▸ WHAT YOU NEED TO DO
Reproduce the lines exactly, beginning with the line that has "Model this scene in Blender with a Python script. Use" and ending with the line that has "S.camera = cam". Images are left out.

▸ ENTRIES PROVIDED
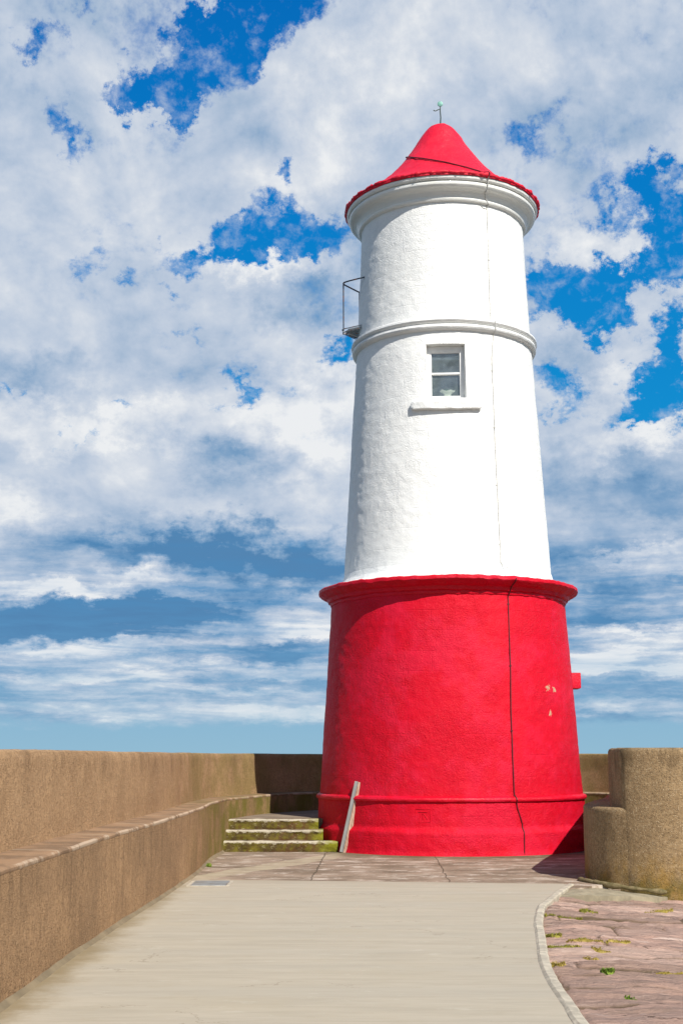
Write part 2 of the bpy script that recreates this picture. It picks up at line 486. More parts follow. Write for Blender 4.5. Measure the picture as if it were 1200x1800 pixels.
def roughcast(name, base, dark, light, algae=0, streak=0, speck=.5, yellow=None, topdirt=0):
    """brown roughcast / exposed pebble concrete"""
    m, t, b = material(name); o = obc(t)
    big = t.noise(o, .9, 6, .62)
    col = t.mix(t.rng(big, .35, .68), base, dark)
    mid = t.noise(o, 7, 6, .7)
    col = t.mix(t.rng(mid, .42, .72, 0, .5), col, dark)
    pv = t.new('ShaderNodeTexVoronoi', feature='F1'); t.put(pv.inputs['Vector'], o); pv.inputs['Scale'].default_value = 58
    tone = t.sep(pv.outputs['Color'])[0]
    peb = t.rng(pv.outputs['Distance'], .42, .20)
    col = t.mix(t.m('MULTIPLY', peb, t.rng(tone, .35, .95, 0, speck)), col, light)
    col = t.mix(t.m('MULTIPLY', t.rng(tone, .30, .02), .30), col, tuple(c * .35 for c in dark))
    gr1 = t.noise(o, 24, 5, .75)
    col = t.mix(t.rng(gr1, .46, .62, 0, .42), col, tuple(c * .62 for c in dark))
    col = t.mix(t.rng(gr1, .44, .30, 0, .30), col, light)
    fine = t.noise(o, 60, 4, .7)
    col = t.mix(t.rng(fine, .55, .8, 0, .45), col, tuple(c * .4 for c in dark))
    if streak:
        s_ = t.noise(t.mapping(o, scale=(1, 1, .16)), 9, 6, .65)
        zz = t.sep(o)[2]
        col = t.mix(t.m('MULTIPLY', t.rng(s_, .46, .70), t.rng(zz, .0, .75, streak * .35, streak)), col, tuple(c * .42 for c in dark))
    if topdirt:
        zz = t.sep(o)[2]
        s2 = t.noise(t.mapping(o, scale=(1, 1, .3)), 3.5, 6, .65)
        col = t.mix(t.m('MULTIPLY', t.rng(s2, .45, .66), t.rng(zz, 1.1, 1.5, 0, topdirt)), col, tuple(c * .5 for c in dark))
    if algae:
        yy = t.sep(o)[1]
        a = t.m('MULTIPLY', t.rng(yy, 15.5, 22, 0, algae), t.rng(t.noise(o, 1.6, 6, .65), .32, .62))
        col = t.mix(a, col, (.155, .135, .022))
    if yellow:
        xx, yy, zz = t.sep(o)
        s3 = t.noise(t.mapping(o, scale=(1, 1, .45)), 2.6, 7, .62)
        a = t.m('MULTIPLY', t.rng(s3, .40, .60), t.rng(zz, .55, .0))
        col = t.mix(t.m('MULTIPLY', a, yellow), col, (.36, .20, .015))
        a2 = t.m('MULTIPLY', t.rng(t.noise(o, 4, 6, .65), .36, .62), t.rng(zz, .22, -.10))
        col = t.mix(t.m('MULTIPLY', a2, .8), col, (.085, .085, .018))
    h = t.m('MULTIPLY', peb, .8)
    h = t.m('MULTIPLY_ADD', fine, .8, h)
    h = t.m('MULTIPLY_ADD', mid, 1.2, h)
    bump(t, b, h, .9, .012)
    t.put(b.inputs['Base Color'], col); b.inputs['Roughness'].default_value = .92
    b.inputs['Specular IOR Level'].default_value = .2
    return m
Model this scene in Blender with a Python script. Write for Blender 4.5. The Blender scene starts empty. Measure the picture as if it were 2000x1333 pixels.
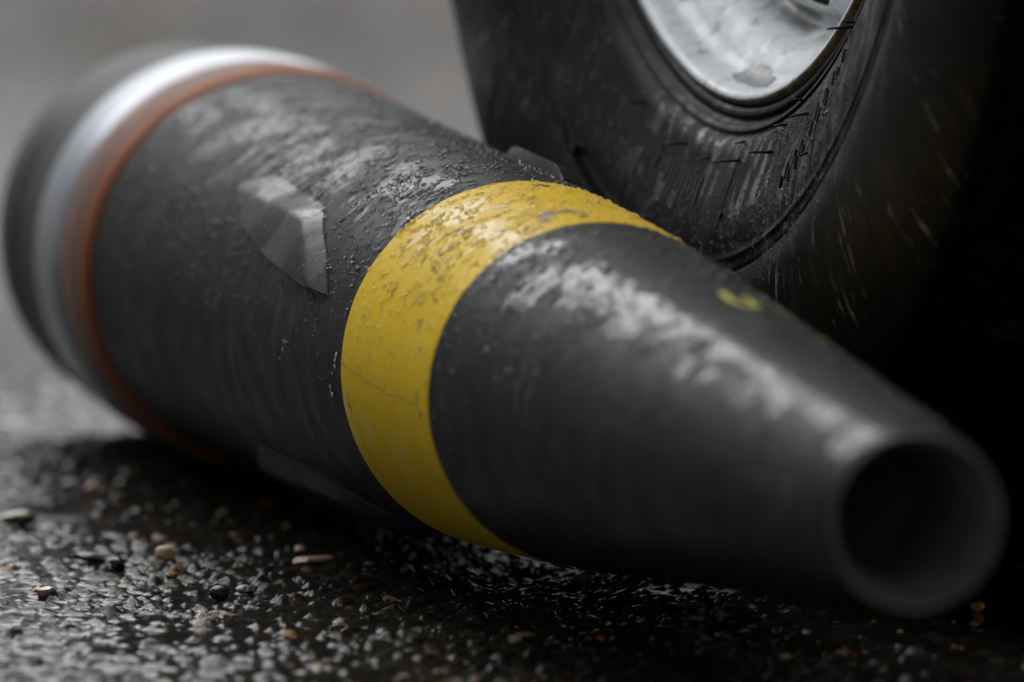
import bpy, bmesh, math, random
import numpy as np
R = math.radians
C = bpy.context.scene.collection
scene = bpy.context.scene

# ------------------------------------------------------------------ camera
H_CAM = 0.3575
cam_d = bpy.data.cameras.new('camera')
cam = bpy.data.objects.new('camera', cam_d); C.objects.link(cam)
cam.location = (0, 0, H_CAM)
cam.rotation_euler = (R(90 - 5.16), 0, 0)
cam_d.sensor_width = 36; cam_d.lens = 306
cam_d.clip_start = 0.05; cam_d.clip_end = 500
cam_d.dof.use_dof = True
cam_d.dof.focus_distance = 2.99
cam_d.dof.aperture_fstop = 8.0
cam_d.dof.aperture_blades = 0
scene.camera = cam

# ------------------------------------------------------------------ sky and light (overcast)
SUN_EL, SUN_AZ = 53.0, -14.0      # azimuth clockwise from +Y
world = bpy.data.worlds.new('World'); scene.world = world
world.use_nodes = True
nt = world.node_tree; nt.nodes.clear()
wo = nt.nodes.new('ShaderNodeOutputWorld'); bg = nt.nodes.new('ShaderNodeBackground')
sky = nt.nodes.new('ShaderNodeTexSky'); sky.sky_type = 'NISHITA'; sky.sun_disc = False
sky.sun_elevation = R(SUN_EL); sky.sun_rotation = R(SUN_AZ)
sky.air_density = 1.0; sky.dust_density = 1.0; sky.ozone_density = 1.0
hs = nt.nodes.new('ShaderNodeHueSaturation'); hs.inputs['Saturation'].default_value = 0.22
nt.links.new(sky.outputs[0], hs.inputs['Color']); nt.links.new(hs.outputs[0], bg.inputs[0])
bg.inputs[1].default_value = 0.05
nt.links.new(bg.outputs[0], wo.inputs[0])
sun_d = bpy.data.lights.new('sun', 'SUN'); sun_d.energy = 4.1; sun_d.angle = R(74); sun_d.color = (0.985, 0.99, 1.0)
sun = bpy.data.objects.new('sun', sun_d); C.objects.link(sun)
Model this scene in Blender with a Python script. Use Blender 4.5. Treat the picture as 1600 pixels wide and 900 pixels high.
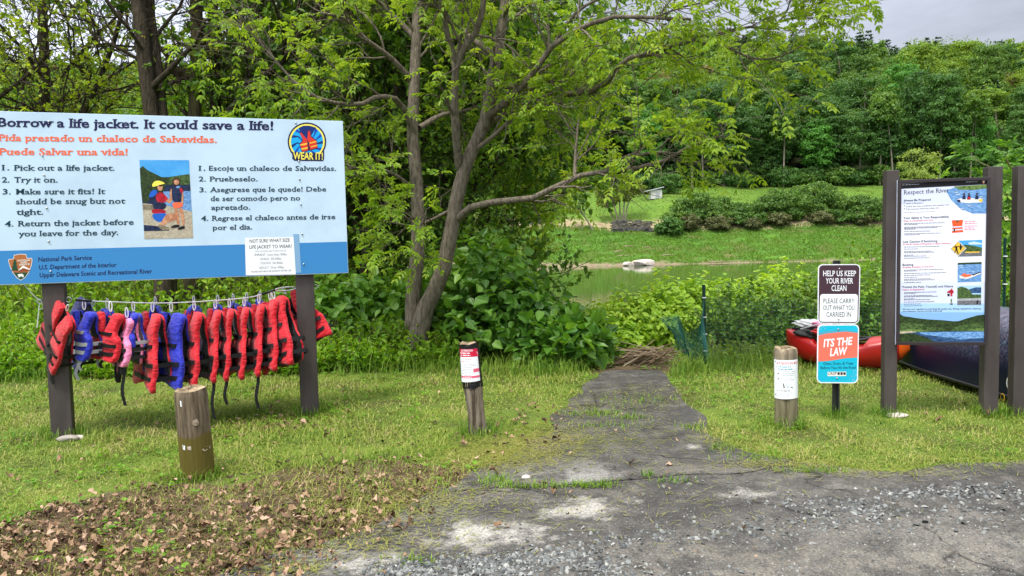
import bpy, bmesh, math, random
import numpy as np
from mathutils import Vector, Matrix

random.seed(11)
rng = np.random.default_rng(11)
S = bpy.context.scene
COL = S.collection
for _o in list(bpy.data.objects):
    bpy.data.objects.remove(_o)

# ------------------------------------------------------------------ camera
EYE = np.array([0.0, 0.0, 1.45])
F = 1155.0
PITCH, ROLL = math.radians(3.7), 0.0225
_u0 = np.array([0, math.sin(PITCH), math.cos(PITCH)])
_r0 = np.array([1.0, 0, 0])
CF = np.array([0, math.cos(PITCH), -math.sin(PITCH)])
CR = _r0 * math.cos(ROLL) - _u0 * math.sin(ROLL)
CU = _u0 * math.cos(ROLL) + _r0 * math.sin(ROLL)
cd = bpy.data.cameras.new("camera")
cd.sensor_width = 36.0
cd.lens = 36.0 * F / 1600.0
cd.clip_start, cd.clip_end = 0.05, 6000
cam = bpy.data.objects.new("camera", cd)
COL.objects.link(cam)
cam.matrix_world = Matrix(((CR[0], CU[0], -CF[0], EYE[0]), (CR[1], CU[1], -CF[1], EYE[1]),
                           (CR[2], CU[2], -CF[2], EYE[2]), (0, 0, 0, 1)))
S.camera = cam

# ------------------------------------------------------------------ world, sun, exposure
SUN_EL, SUN_AZ = math.radians(66), math.radians(-150)     # azimuth from +Y, clockwise seen from above
w = bpy.data.worlds.new("World")
S.world = w
w.use_nodes = True
nt = w.node_tree
nt.nodes.clear()
N = nt.nodes.new
out = N('ShaderNodeOutputWorld'); bg = N('ShaderNodeBackground')
sky = N('ShaderNodeTexSky'); sky.sky_type = 'NISHITA'; sky.sun_disc = False
sky.sun_elevation = SUN_EL; sky.sun_rotation = SUN_AZ
tc = N('ShaderNodeTexCoord'); sep = N('ShaderNodeSeparateXYZ')
nt.links.new(tc.outputs['Generated'], sep.inputs[0])
gr = N('ShaderNodeValToRGB')                                # overcast: dim near the horizon, bright overhead
cr = gr.color_ramp
cr.elements[0].position = 0.0; cr.elements[0].color = (7.2, 7.5, 8.4, 1)
cr.elements[1].position = 1.0; cr.elements[1].color = (21, 21, 21.5, 1)
e = cr.elements.new(0.16); e.color = (6.0, 6.4, 7.5, 1)
e = cr.elements.new(0.38); e.color = (5.0, 5.4, 6.4, 1)
e = cr.elements.new(0.62); e.color = (17, 17.2, 18, 1)
nt.links.new(sep.outputs['Z'], gr.inputs[0])
mp = N('ShaderNodeMapping'); mp.inputs['Scale'].default_value = (1.6, 1.6, 5.5)
nz = N('ShaderNodeTexNoise'); nz.inputs['Scale'].default_value = 1.7; nz.inputs['Detail'].default_value = 7
nz.inputs['Roughness'].default_value = 0.55
nt.links.new(tc.outputs['Generated'], mp.inputs[0]); nt.links.new(mp.outputs[0], nz.inputs['Vector'])
cl = N('ShaderNodeMapRange'); cl.inputs['From Min'].default_value = 0.33; cl.inputs['From Max'].default_value = 0.68
cl.inputs['To Min'].default_value = 0.82; cl.inputs['To Max'].default_value = 1.55
nt.links.new(nz.outputs['Fac'], cl.inputs['Value'])
# the cloud deck is thinner and brighter towards the west (-X)
thin = N('ShaderNodeMapRange'); thin.inputs['From Min'].default_value = 0.35; thin.inputs['From Max'].default_value = -0.45
thin.inputs['To Min'].default_value = 0.9; thin.inputs['To Max'].default_value = 1.5
nt.links.new(sep.outputs['X'], thin.inputs['Value'])
mm = N('ShaderNodeMath'); mm.operation = 'MULTIPLY'
nt.links.new(cl.outputs[0], mm.inputs[0]); nt.links.new(thin.outputs[0], mm.inputs[1])
vm = N('ShaderNodeVectorMath'); vm.operation = 'SCALE'
nt.links.new(gr.outputs['Color'], vm.inputs[0]); nt.links.new(mm.outputs[0], vm.inputs['Scale'])
mx = N('ShaderNodeMix'); mx.data_type = 'RGBA'; mx.inputs['Factor'].default_value = 0.93
nt.links.new(sky.outputs[0], mx.inputs['A']); nt.links.new(vm.outputs[0], mx.inputs['B'])
nt.links.new(mx.outputs['Result'], bg.inputs['Color'])
bg.inputs['Strength'].default_value = 0.085
nt.links.new(bg.outputs[0], out.inputs[0])

ld = bpy.data.lights.new("sun", 'SUN'); ld.energy = 3.0; ld.angle = math.radians(10); ld.color = (1.0, 0.95, 0.86)
sun = bpy.data.objects.new("sun", ld); COL.objects.link(sun)
sd = Vector((math.sin(SUN_AZ) * math.cos(SUN_EL), math.cos(SUN_AZ) * math.cos(SUN_EL), math.sin(SUN_EL)))
sun.rotation_euler = sd.to_track_quat('Z', 'Y').to_euler()
sun.location = (0, 0, 30)
S.view_settings.view_transform = 'Standard'
S.view_settings.look = 'None'
S.view_settings.gamma = 1.0
S.view_settings.use_curve_mapping = False
S.view_settings.exposure = 0.35
S.render.engine = 'CYCLES'
c = S.cycles
c.use_denoising = True
c.max_bounces = 7; c.diffuse_bounces = 3; c.glossy_bounces = 3; c.transmission_bounces = 4; c.transparent_max_bounces = 6
c.caustics_reflective = False; c.caustics_refractive = False

# ------------------------------------------------------------------ helpers
def rays(uv):
    uv = np.atleast_2d(np.asarray(uv, float))
    return CF + (uv[:, :1] - 800) / F * CR - (uv[:, 1:2] - 450) / F * CU

def at(u, v, Y):
    d = rays([(u, v)])[0]
    return EYE + d * (Y / d[1])

def ats(pts):                       # [(u, v, Y), ...] -> points
    return np.array([at(*p) for p in pts])

def gnd(u, v, z=0.0):
    d = rays([(u, v)])[0]
    return EYE + d * ((z - EYE[2]) / d[2])

def hexc(h):
    h = h.lstrip('#')
    r = [int(h[i:i + 2], 16) / 255 for i in (0, 2, 4)]
    return tuple(x / 12.92 if x <= 0.04045 else ((x + 0.055) / 1.055) ** 2.4 for x in r)

def vnoise(x, y, seed=0, n=7, f=1.0):
    r = np.random.default_rng(seed)
    s = 0
    for i in range(n):
        a = r.uniform(0, 6.283); k = f * r.uniform(0.6, 1.8)
        s = s + np.sin((x * math.cos(a) + y * math.sin(a)) * k + r.uniform(0, 6.283))
    return s / math.sqrt(n)

def unit(v):
    return v / np.maximum(np.linalg.norm(v, axis=-1, keepdims=True), 1e-9)

RL = {}                              # world base of a thing and of its parts

def np_mesh(name, V, faces, mats, parent=None, midx=None, smooth=False, world=True):
    """faces: list of int arrays (m, k). One mesh object."""
    V = np.asarray(V, np.float32).reshape(-1, 3)
    off = RL.get(parent.name) if (parent is not None and world) else None
    if off is not None:
        V = V - off.astype(np.float32)
    me = bpy.data.meshes.new(name)
    fl = [np.asarray(f, np.int32) for f in faces if len(f)]
    me.vertices.add(len(V)); me.vertices.foreach_set('co', V.ravel())
    loops = np.concatenate([f.ravel() for f in fl])
    tot = np.concatenate([np.full(len(f), f.shape[1], np.int32) for f in fl])
    start = np.concatenate([[0], np.cumsum(tot)[:-1]]).astype(np.int32)
    me.loops.add(len(loops)); me.loops.foreach_set('vertex_index', loops)
    me.polygons.add(len(tot)); me.polygons.foreach_set('loop_start', start)
    if not isinstance(mats, (list, tuple)):
        mats = [mats]
    for m in mats:
        me.materials.append(m)
    if midx is not None:
        me.polygons.foreach_set('material_index', np.asarray(midx, np.int32))
    me.polygons.foreach_set('use_smooth', np.full(len(tot), smooth, bool))
    me.update(calc_edges=True)
    return link(name, me, parent)

def link(name, me, parent=None):
    o = bpy.data.objects.new(name, me)
    COL.objects.link(o)
    if parent is not None:
        o.parent = parent
        if parent.name in RL:
            RL[o.name] = RL[parent.name]
    return o

def bm_obj(name, bm, mats, parent=None, smooth=False, world=True):
    me = bpy.data.meshes.new(name)
    bm.to_mesh(me); bm.free()
    if parent is not None and world and parent.name in RL:
        me.transform(Matrix.Translation(-Vector(RL[parent.name])))
    for m in (mats if isinstance(mats, (list, tuple)) else [mats]):
        me.materials.append(m)
    for p in me.polygons:
        p.use_smooth = smooth
    return link(name, me, parent)

def tag(o, label=None, cat=None, group=None, kind=None):
    if label: o['label'] = label
    if cat: o['category'] = cat
    if group: o['group'] = group
    if kind: o['kind'] = kind
    return o

def thing(name, base, label, cat, group=None):
    o = bpy.data.objects.new(name, None)
    COL.objects.link(o)
    o.empty_display_size = 0.1
    o.location = tuple(float(x) for x in base)
    RL[o.name] = np.asarray(base, float)
    return tag(o, label, cat, group)

def copy_thing(src, name=None):
    r = src.copy(); COL.objects.link(r)
    for ch in list(src.children):
        k = ch.copy(); COL.objects.link(k); k.parent = r
        for g in list(ch.children):
            q = g.copy(); COL.objects.link(q); q.parent = k
    return r

class MB:                            # collects arrays into one mesh
    def __init__(s): s.V = []; s.F = []; s.n = 0; s.M = []
    def add(s, V, F, m=0):
        V = np.asarray(V, float).reshape(-1, 3)
        for f in (F if isinstance(F, list) else [F]):
            f = np.asarray(f, int)
            if len(f):
                s.F.append(f + s.n); s.M.append(np.full(len(f), m))
        s.V.append(V); s.n += len(V)
    def build(s, name, mats, parent=None, smooth=False, world=True):
        return np_mesh(name, np.concatenate(s.V), s.F, mats, parent, np.concatenate(s.M), smooth, world)

BOXF = np.array([(0, 3, 2, 1), (4, 5, 6, 7), (0, 1, 5, 4), (1, 2, 6, 5), (2, 3, 7, 6), (3, 0, 4, 7)])
def box_pts(c, ex, ey, ez, hx, hy, hz):
    c, ex, ey, ez = (np.asarray(a, float) for a in (c, ex, ey, ez))
    q = [(-1, -1, -1), (1, -1, -1), (1, 1, -1), (-1, 1, -1), (-1, -1, 1), (1, -1, 1), (1, 1, 1), (-1, 1, 1)]
    return np.array([c + ex * hx * a + ey * hy * b + ez * hz * d for a, b, d in q])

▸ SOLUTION
Model this scene in Blender with a Python script. Use Blender 4.5. Treat the picture as 1600 pixels wide and 900 pixels high.
import bpy, bmesh, math, random
import numpy as np
from mathutils import Vector, Matrix

random.seed(11)
rng = np.random.default_rng(11)
S = bpy.context.scene
COL = S.collection
for _o in list(bpy.data.objects):
    bpy.data.objects.remove(_o)

# ------------------------------------------------------------------ camera
EYE = np.array([0.0, 0.0, 1.45])
F = 1155.0
PITCH, ROLL = math.radians(3.7), 0.0225
_u0 = np.array([0, math.sin(PITCH), math.cos(PITCH)])
_r0 = np.array([1.0, 0, 0])
CF = np.array([0, math.cos(PITCH), -math.sin(PITCH)])
CR = _r0 * math.cos(ROLL) - _u0 * math.sin(ROLL)
CU = _u0 * math.cos(ROLL) + _r0 * math.sin(ROLL)
cd = bpy.data.cameras.new("camera")
cd.sensor_width = 36.0
cd.lens = 36.0 * F / 1600.0
cd.clip_start, cd.clip_end = 0.05, 6000
cam = bpy.data.objects.new("camera", cd)
COL.objects.link(cam)
cam.matrix_world = Matrix(((CR[0], CU[0], -CF[0], EYE[0]), (CR[1], CU[1], -CF[1], EYE[1]),
                           (CR[2], CU[2], -CF[2], EYE[2]), (0, 0, 0, 1)))
S.camera = cam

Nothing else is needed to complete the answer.